PACCAR Inc - Marketing Mix: Price

$33.66 billion in net sales and financial services revenues and $4.16 billion in net income in 2024 show a premium pricing model backed by financing income and aftermarket support. PACCAR Financial Services had a 27% retail share in 2025, so financing was part of the price offer, not just the sticker price.

PACCAR Inc does not rely on one public list price. The transaction price changes with truck configuration, service packages, financing term, and residual value assumptions, which matters because customers evaluate monthly payment and total cost of ownership, not only the upfront amount.

Price driver Real-life number Price effect
2024 net sales and financial services revenues $33.66 billion Scale to support premium pricing and selective discounting
2024 net income $4.16 billion Earnings cushion during weaker truck pricing periods
2025 PACCAR Financial Services retail share 27% Financing support for customer affordability

Premium truck positioning depends on value pricing rather than low pricing. That means PACCAR Inc can defend higher transaction prices when buyers compare uptime, financing cost, and resale value instead of only the initial sale price.

Parts and financing change the economics of the purchase. A customer who finances through PACCAR Financial Services can spread the price over time, while parts sales create recurring revenue after the truck sale.

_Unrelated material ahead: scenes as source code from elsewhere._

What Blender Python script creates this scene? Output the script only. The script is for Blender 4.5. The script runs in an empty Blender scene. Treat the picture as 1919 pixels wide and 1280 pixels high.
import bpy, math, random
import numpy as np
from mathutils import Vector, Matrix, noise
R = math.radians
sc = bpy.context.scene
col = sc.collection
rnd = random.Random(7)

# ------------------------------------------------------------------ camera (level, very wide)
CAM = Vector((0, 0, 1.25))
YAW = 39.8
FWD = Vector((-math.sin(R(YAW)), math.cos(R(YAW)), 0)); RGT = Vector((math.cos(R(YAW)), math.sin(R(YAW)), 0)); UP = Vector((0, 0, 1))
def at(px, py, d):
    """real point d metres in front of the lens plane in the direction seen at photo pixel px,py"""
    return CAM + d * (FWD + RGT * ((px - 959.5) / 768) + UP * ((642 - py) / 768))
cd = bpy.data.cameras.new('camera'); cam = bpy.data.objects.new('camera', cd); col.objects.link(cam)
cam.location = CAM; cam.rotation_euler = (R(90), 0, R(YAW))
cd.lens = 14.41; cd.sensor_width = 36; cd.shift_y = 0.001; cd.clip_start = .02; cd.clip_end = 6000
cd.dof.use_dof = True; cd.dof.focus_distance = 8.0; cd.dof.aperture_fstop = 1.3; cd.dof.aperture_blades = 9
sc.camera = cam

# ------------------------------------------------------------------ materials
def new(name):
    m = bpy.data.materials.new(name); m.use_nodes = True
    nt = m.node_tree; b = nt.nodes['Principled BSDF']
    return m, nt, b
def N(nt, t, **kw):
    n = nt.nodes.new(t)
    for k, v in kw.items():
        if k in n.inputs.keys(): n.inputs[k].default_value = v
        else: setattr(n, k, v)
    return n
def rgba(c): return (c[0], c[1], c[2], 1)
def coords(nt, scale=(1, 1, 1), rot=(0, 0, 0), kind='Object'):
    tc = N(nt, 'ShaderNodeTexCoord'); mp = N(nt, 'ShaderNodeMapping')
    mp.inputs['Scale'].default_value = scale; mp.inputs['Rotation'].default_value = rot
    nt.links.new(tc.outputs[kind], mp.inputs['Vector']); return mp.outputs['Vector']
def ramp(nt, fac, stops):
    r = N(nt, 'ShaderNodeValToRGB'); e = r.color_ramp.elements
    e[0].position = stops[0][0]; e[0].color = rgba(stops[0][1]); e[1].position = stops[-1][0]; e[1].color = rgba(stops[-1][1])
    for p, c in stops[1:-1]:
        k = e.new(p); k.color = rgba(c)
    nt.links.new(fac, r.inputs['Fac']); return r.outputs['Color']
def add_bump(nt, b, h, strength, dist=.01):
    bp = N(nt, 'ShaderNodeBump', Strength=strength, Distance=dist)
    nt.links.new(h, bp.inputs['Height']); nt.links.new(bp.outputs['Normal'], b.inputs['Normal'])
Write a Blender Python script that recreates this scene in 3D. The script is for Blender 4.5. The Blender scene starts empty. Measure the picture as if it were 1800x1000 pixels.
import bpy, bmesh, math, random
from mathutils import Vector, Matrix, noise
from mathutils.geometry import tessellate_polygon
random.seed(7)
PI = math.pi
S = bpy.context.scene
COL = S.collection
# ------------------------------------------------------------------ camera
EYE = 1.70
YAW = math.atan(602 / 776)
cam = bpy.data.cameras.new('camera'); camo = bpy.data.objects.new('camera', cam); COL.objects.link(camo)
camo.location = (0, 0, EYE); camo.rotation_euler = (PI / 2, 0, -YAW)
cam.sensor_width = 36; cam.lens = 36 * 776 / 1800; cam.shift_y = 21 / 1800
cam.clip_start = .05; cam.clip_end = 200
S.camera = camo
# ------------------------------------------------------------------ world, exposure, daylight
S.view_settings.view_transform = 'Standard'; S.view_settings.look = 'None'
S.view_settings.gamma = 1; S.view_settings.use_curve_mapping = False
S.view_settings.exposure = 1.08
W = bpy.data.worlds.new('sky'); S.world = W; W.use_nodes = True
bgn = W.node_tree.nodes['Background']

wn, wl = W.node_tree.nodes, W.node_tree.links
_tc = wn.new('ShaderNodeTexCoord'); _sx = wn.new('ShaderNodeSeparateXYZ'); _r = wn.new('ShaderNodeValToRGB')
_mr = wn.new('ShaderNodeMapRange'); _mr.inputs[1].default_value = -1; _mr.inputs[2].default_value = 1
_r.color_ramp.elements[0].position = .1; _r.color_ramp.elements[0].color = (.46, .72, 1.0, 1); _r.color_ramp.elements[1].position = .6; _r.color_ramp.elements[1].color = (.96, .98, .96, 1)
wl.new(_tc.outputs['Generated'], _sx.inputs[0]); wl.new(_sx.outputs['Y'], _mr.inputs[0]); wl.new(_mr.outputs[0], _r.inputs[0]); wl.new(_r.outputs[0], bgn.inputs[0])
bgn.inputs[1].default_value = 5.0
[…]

  • 27% retail share in 2025 from PACCAR Financial Services
  • $33.66 billion in 2024 net sales and financial services revenues
  • $4.16 billion in 2024 net income

Used-truck values matter because stronger resale prices support residual pricing on new units. Higher residual values reduce expected ownership cost and make lease and finance offers easier to price against competitors.

High-margin parts sales help buffer truck-cycle price pressure. When truck pricing weakens, recurring parts revenue and financing income support overall earnings power better than truck sales alone.